Metro Transit bus and train operators packed Met Council chambers Feb. 8, demanding input into the agency’s plan to improve safety across the local transit system.
Council members were poised to approve that plan, finalized by Metro Transit in December, but they voted 7-5 to postpone any action for at least one week, giving management and union representatives time to chart a course for better collaboration moving forward.
“This huge turnout really proves an interest from workers to tell their side of the story,” Council Member Abdirahman Muse said.
The operators’ union, Amalgamated Transit Union Local 1005, was not involved in drafting the safety plan despite a new federal requirement – part of the bipartisan infrastructure law passed in 2021 – that transit systems create labor-management safety committees to sign off on their plans.
Union leaders and council members acknowledged the newly formed committee got off to a “rocky start” last year, and it put the process at risk of missing a Dec. 31 deadline with the Federal Transit Administration.
ATU representatives offered to approach the FTA jointly with Metro Transit and request an extension, Local 1005 member Ron Kammueller said, so that frontline workers could have a voice in the safety plan.
“They declined and went to the FTA behind our backs unilaterally,” Kammueller said before the council meeting. “They claim the FTA granted them approval to mark this plan as approved by the (labor-management) committee. We’re here to say the process needs to back up and keep labor and management on equal footing.”
Council Member Deb Barber, chair of the council’s transportation committee, said the agency needed a plan on the books by the deadline to avoid risking federal funding. But she also emphasized that the plan is a “living document” and, at minimum, must be updated annually with input from the labor-management committee.
“Our goal and hope is that this is a continually updated document done in collaboration between Metro Transit and ATU,” Barber said. “This isn’t meant to be the end of the story; this is the start.”
Getting buy-in from the union won’t be an issue moving forward, Local 1005 Recording Secretary Miriam Wynn said. Safety is a growing concern among transit workers, over 70 of whom showed up for the Wednesday-night meeting in downtown St. Paul.
“We have facility workers who are just in the line of duty, trying to clean the platforms, and they are being held at gunpoint, being held at knifepoint,” she said. “It’s really bad out there.”
The FTA issued a special directive to Metro Transit last October in response to increasing safety risks faced by transit workers. The directive noted that Metro Transit is one of nine agencies nationwide that accounted for 79% of all transit worker assaults reported to the National Transit Database between 2016 and 2021, “with no clear downward trend in assaults” over that period.
But the safety plan Metro Transit produced last year lacked the sweeping changes needed to stem those increasing risks to workers and riders, Wynn said.
That’s why union members need a seat at the table.
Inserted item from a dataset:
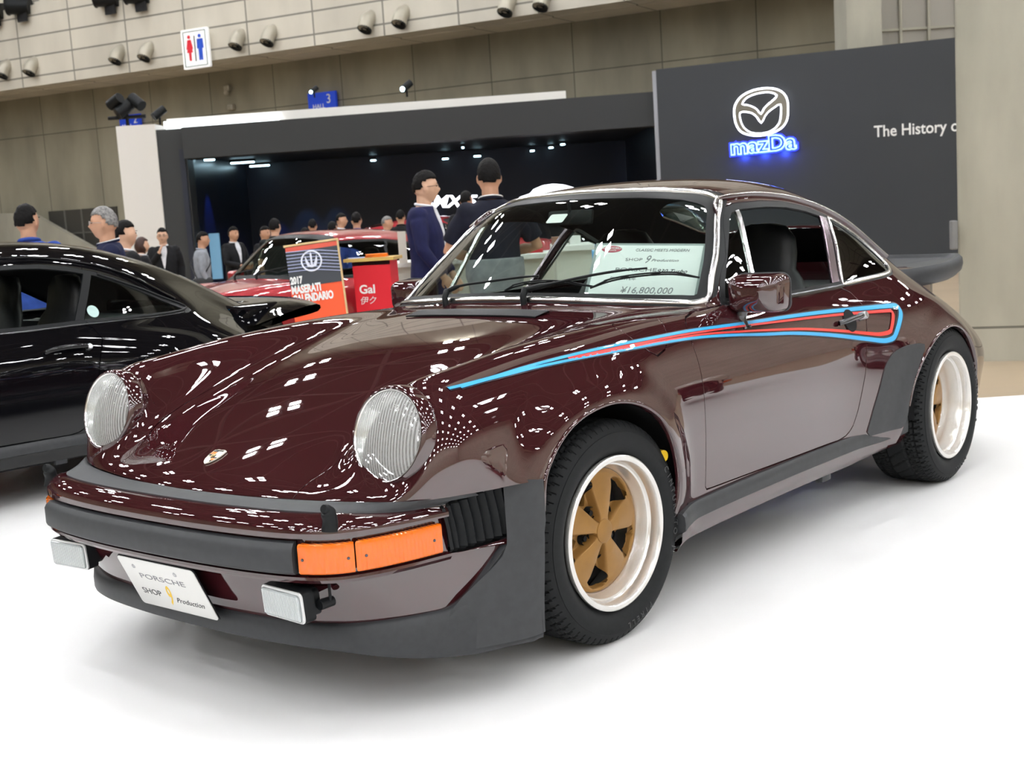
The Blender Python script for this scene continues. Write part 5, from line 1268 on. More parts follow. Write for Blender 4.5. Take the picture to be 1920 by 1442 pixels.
# lamps clamped on the booth roof
for k, (px, py, sc) in enumerate(((238, 218, 1.2), (300, 228, .8), (763, 178, .7), (590, 185, .5))):
    s_, z_ = sd_at(px, py, 25.2); f = empty('stage_lamp'); f.matrix_world = HM @ Matrix.Translation((s_, 25.2, z_+.16)) @ Matrix.Scale(sc, 4)
    tag(f, ['cluster of black stage lamps on the white post of the booth', 'black stage lamp on the booth roof beside the lamp cluster', 'small stage lamp on a bar above the white roof band', 'small lamp in front of the blue number sign'][k], 'stage lamp')
    b = MB(); b.tube([(-.12, -.1, -.1), (.12, .05, .1)], .10, 12); b.tube([(.0, 0, -.1), (0, 0, -.28)], .03, 6)
    if k == 0: b.tube([(-.25, 0, .05), (-.05, -.1, .15)], .09, 12); b.tube([(.10, 0, .15), (.28, -.1, .0)], .09, 12); b.tube([(-.3, 0, -.15), (.3, 0, -.15)], .03, 6)
    b.build('lamp_body', M['trim'], f, 40)
    if k > 1: b = MB(); b.sphere((-.1, -.14, -.08), .07, 10); b.build('lamp_lens', M['stagelamp'], f, 60)
b = MB(); s1, z1 = sd_at(640, 193, 25.2); s2_, z2 = sd_at(850, 180, 25.2); b.tube([(s1, 25.5, z1-.05), (s2_, 25.5, z2-.05)], .015, 6); o = hobj('lighting_bar', b, M['trim']); tag(o, 'thin dark lighting bar above the white roof band', 'bar')
# dark logo wall at the right
lw = bpy.data.objects.new('logo_wall', None); COL.objects.link(lw)
LA, LB = Vector((2.86, 23.1, 0)), Vector((7.36, 21.0, 0)); ldir = (LB-LA).normalized(); LM = HM @ Matrix.Translation(LA) @ Matrix.Rotation(math.atan2(ldir.y, ldir.x), 4, 'Z'); lw.matrix_world = LM
tag(lw, 'tall charcoal display wall with glowing winged emblem beside the concrete pillar', 'wall panel')
LL = (LB-LA).length
b = MB(); b.box((LL/2+.7, .3, (3.44+.0)/2), (LL+1.4, .6, 3.44)); b.build('wall_face', M['boothwall'], lw)
b = MB(); b.box((-.04, .28, 1.57), (.08, .5, 3.7)); b.build('edge_strip', mat('edge_grey', (.33, .34, .37), .5), lw)
def on_lw(px, py, y=-.03):
    sl, zl = sight(px, py); n = Vector((-ldir.y, ldir.x)); p0 = Vector((LA.x, LA.y))+n*y; r = Vector((sl, 1)); t = p0.dot(n)/r.dot(n); q = r*t-Vector((LA.x, LA.y)); return q.dot(Vector((ldir.x, ldir.y))), CAM_LOC.z+zl*t
lx, lz = on_lw(1428, 211); EM = LM @ Matrix.Translation((lx, -.06, lz)) @ Matrix.Rotation(R(-1.5), 4, 'Y') @ SX
em = bpy.data.objects.new('winged_emblem', None); COL.objects.link(em); em.parent = lw; em.matrix_world = EM
k_ = .00940/3
def lp(pts): return [((x-443)*k_, -(y-633)*k_) for x, y in pts]
outer = lp([(297,630),(305,580),(340,538),(395,515),(450,508),(510,513),(560,535),(588,575),(592,630),(582,690),(550,728),(500,748),(440,756),(380,748),(330,725),(305,685)])
upper = lp([(345,578),(365,552),(400,537),(450,530),(500,533),(535,552),(520,572),(490,592),(462,615),(443,642),(424,615),(395,595),(370,585)])
lower = lp([(330,622),(365,622),(395,632),(420,655),(443,690),(466,655),(490,632),(520,615),(552,602),(552,650),(540,700),(500,735),(445,745),(385,735),(345,702),(330,660)])
b = MB(); b.prism([tuple(p)[:2] for p in spl([(x, y, 0) for x, y in outer], 4, True)], .03, Matrix()); eb = b.build('emblem_body', M['chrome'], em, 30)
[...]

“It is our lives, we’re the frontline workers, and there are things that should be in this plan – like ways to mitigate assaults, there’s nothing in there that speaks to that,” Wynn said. “Not even to speak to the drug use on the trains and on the buses that are affecting our operators? Those are the things that we want to see in this plan.”
Met Council Member Raymond Zeran, former political director of the Electrical Workers (IBEW) Local 292, said he hoped the urgency ATU members brought to the council meeting carries over to the labor-management committee’s efforts to settle on a safety plan “that everyone’s buying into.”
“Pack your lunch,” he told union members. “Get this done.”